> DIRECTIVE
Reproduce each of the lines word for word.

> ENTRIES SUPPLIED
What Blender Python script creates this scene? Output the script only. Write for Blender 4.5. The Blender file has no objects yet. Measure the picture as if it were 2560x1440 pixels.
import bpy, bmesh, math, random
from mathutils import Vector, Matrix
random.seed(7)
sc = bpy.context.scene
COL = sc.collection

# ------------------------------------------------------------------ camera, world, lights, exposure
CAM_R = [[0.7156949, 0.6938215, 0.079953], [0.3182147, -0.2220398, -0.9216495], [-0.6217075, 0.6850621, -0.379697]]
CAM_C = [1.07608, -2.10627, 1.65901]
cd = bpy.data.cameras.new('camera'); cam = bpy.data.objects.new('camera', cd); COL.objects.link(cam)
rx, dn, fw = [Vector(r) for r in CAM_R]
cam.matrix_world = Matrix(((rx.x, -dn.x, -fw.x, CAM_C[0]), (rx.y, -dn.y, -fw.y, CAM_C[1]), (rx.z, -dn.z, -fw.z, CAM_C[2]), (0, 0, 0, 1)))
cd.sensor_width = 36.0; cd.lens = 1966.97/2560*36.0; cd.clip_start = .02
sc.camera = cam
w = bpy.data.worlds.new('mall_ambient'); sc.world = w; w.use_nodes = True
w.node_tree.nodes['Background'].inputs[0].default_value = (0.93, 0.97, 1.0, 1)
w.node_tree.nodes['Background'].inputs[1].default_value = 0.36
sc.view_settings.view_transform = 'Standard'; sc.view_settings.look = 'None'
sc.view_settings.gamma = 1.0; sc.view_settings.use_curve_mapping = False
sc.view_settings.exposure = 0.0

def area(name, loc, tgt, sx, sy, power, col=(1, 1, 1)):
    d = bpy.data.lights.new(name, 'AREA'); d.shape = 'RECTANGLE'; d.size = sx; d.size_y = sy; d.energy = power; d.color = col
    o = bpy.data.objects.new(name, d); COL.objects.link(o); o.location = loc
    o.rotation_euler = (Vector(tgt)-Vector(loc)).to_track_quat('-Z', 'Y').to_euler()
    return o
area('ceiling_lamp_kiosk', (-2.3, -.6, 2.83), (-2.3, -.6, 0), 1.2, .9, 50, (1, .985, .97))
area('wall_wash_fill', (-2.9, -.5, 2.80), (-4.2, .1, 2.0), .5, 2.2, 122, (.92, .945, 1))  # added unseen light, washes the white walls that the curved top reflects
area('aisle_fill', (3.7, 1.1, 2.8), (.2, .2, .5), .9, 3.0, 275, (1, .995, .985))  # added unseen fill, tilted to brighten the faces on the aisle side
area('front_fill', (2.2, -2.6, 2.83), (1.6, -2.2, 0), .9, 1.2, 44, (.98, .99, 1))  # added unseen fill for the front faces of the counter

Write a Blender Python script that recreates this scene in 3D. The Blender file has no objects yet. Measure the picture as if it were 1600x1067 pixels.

> EXPECTED ANSWER
What Blender Python script creates this scene? Output the script only. Write for Blender 4.5. The Blender file has no objects yet. Measure the picture as if it were 2560x1440 pixels.
import bpy, bmesh, math, random
from mathutils import Vector, Matrix
random.seed(7)
sc = bpy.context.scene
COL = sc.collection

# ------------------------------------------------------------------ camera, world, lights, exposure
CAM_R = [[0.7156949, 0.6938215, 0.079953], [0.3182147, -0.2220398, -0.9216495], [-0.6217075, 0.6850621, -0.379697]]
CAM_C = [1.07608, -2.10627, 1.65901]
cd = bpy.data.cameras.new('camera'); cam = bpy.data.objects.new('camera', cd); COL.objects.link(cam)
rx, dn, fw = [Vector(r) for r in CAM_R]
cam.matrix_world = Matrix(((rx.x, -dn.x, -fw.x, CAM_C[0]), (rx.y, -dn.y, -fw.y, CAM_C[1]), (rx.z, -dn.z, -fw.z, CAM_C[2]), (0, 0, 0, 1)))
cd.sensor_width = 36.0; cd.lens = 1966.97/2560*36.0; cd.clip_start = .02
sc.camera = cam
w = bpy.data.worlds.new('mall_ambient'); sc.world = w; w.use_nodes = True
w.node_tree.nodes['Background'].inputs[0].default_value = (0.93, 0.97, 1.0, 1)
w.node_tree.nodes['Background'].inputs[1].default_value = 0.36
sc.view_settings.view_transform = 'Standard'; sc.view_settings.look = 'None'
sc.view_settings.gamma = 1.0; sc.view_settings.use_curve_mapping = False
sc.view_settings.exposure = 0.0

def area(name, loc, tgt, sx, sy, power, col=(1, 1, 1)):
    d = bpy.data.lights.new(name, 'AREA'); d.shape = 'RECTANGLE'; d.size = sx; d.size_y = sy; d.energy = power; d.color = col
    o = bpy.data.objects.new(name, d); COL.objects.link(o); o.location = loc
    o.rotation_euler = (Vector(tgt)-Vector(loc)).to_track_quat('-Z', 'Y').to_euler()
    return o
area('ceiling_lamp_kiosk', (-2.3, -.6, 2.83), (-2.3, -.6, 0), 1.2, .9, 50, (1, .985, .97))
area('wall_wash_fill', (-2.9, -.5, 2.80), (-4.2, .1, 2.0), .5, 2.2, 122, (.92, .945, 1))  # added unseen light, washes the white walls that the curved top reflects
area('aisle_fill', (3.7, 1.1, 2.8), (.2, .2, .5), .9, 3.0, 275, (1, .995, .985))  # added unseen fill, tilted to brighten the faces on the aisle side
area('front_fill', (2.2, -2.6, 2.83), (1.6, -2.2, 0), .9, 1.2, 44, (.98, .99, 1))  # added unseen fill for the front faces of the counter

Write a Blender Python script that recreates this scene in 3D. The Blender file has no objects yet. Measure the picture as if it were 1600x1067 pixels.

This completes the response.